At the end of one debate he summed himself up this way: “Nothing about politics is theoretical for me. I’ve had the experience of writing a letter to my family, putting it in an envelope, marking it ‘just in case,’ and leaving it where they would know where to find it in case I didn’t come back from Afghanistan.”

Mr. Buttigieg was discharged before the Clinton-era policy of “don’t ask don’t tell” was repealed and gay men and lesbians were allowed to serve openly in the armed forces. He refers to the experience of serving without telling as informing his views on the Trump administration’s current ban on transgender service members.

In a Democratic debate last month, Mr. Buttigieg said he had feared that coming out would be a “career-ending professional setback,” but that his deployment had reinforced the notion “that you only get to live one life, and I was not interested in not knowing what it was like to be in love any longer.”

“So, I just came out,” he said.

“A big part of being in the military is the social side,” he said. “Knowing that as we sat around talking about life off base, there was so much I had to filter with people I was learning to trust in some deep ways, there were times I wish I could have kicked back and talked about my personal life in a fuller way.”

“That, I think, creates a level of stress that service people don’t need,” he added.

Some of his policy positions stem directly from his time in the military, he has said.

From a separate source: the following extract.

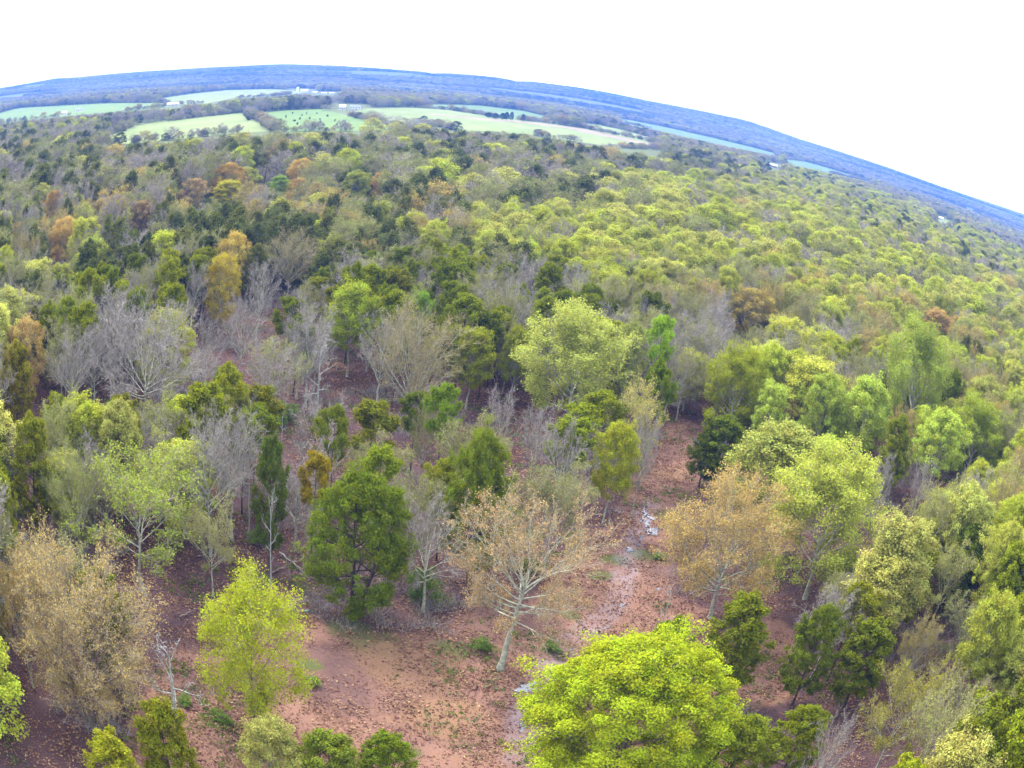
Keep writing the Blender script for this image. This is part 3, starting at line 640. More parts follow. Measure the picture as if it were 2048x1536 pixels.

For example, his national service plan would expand voluntary public service programs like AmeriCorps and the Peace Corps, and add new ones focused on combating climate change, addressing mental health and addiction, and providing caregiving for older people, especially in low-income communities.

The proposal draws from his sense that serving in the military brought him closer to Americans of different backgrounds, and that young people should have those opportunities outside of war zones. “It shapes my take on service and policy,” he said of his time in the military, “but I think it’s important to let people know that’s part of my story without beating them over the head with it.”

He makes clear connections between his time in Afghanistan and his views on American policy in the Middle East, which include support for pulling troops out of Afghanistan but criticism of Mr. Trump’s desire to withdraw from Syria.

His service background “lets us get out of this framework that one party is focused on national security,” Mr. Buttigieg said. “I think even progressive Democrats are excited about the idea of people who have served.”

At the same time, Mr. Buttigieg is well attuned to potential criticism that his service was not steeped enough in conflict. “He spent at least 100 trips outside the wire,” said General Barno, the former top commander in Afghanistan. “He was not a guy who sat behind a computer. He was out of the vehicle. He took some pretty interesting lessons from that. You can say he was not in direct combat, but he was out there where 99 percent of Americans weren’t.”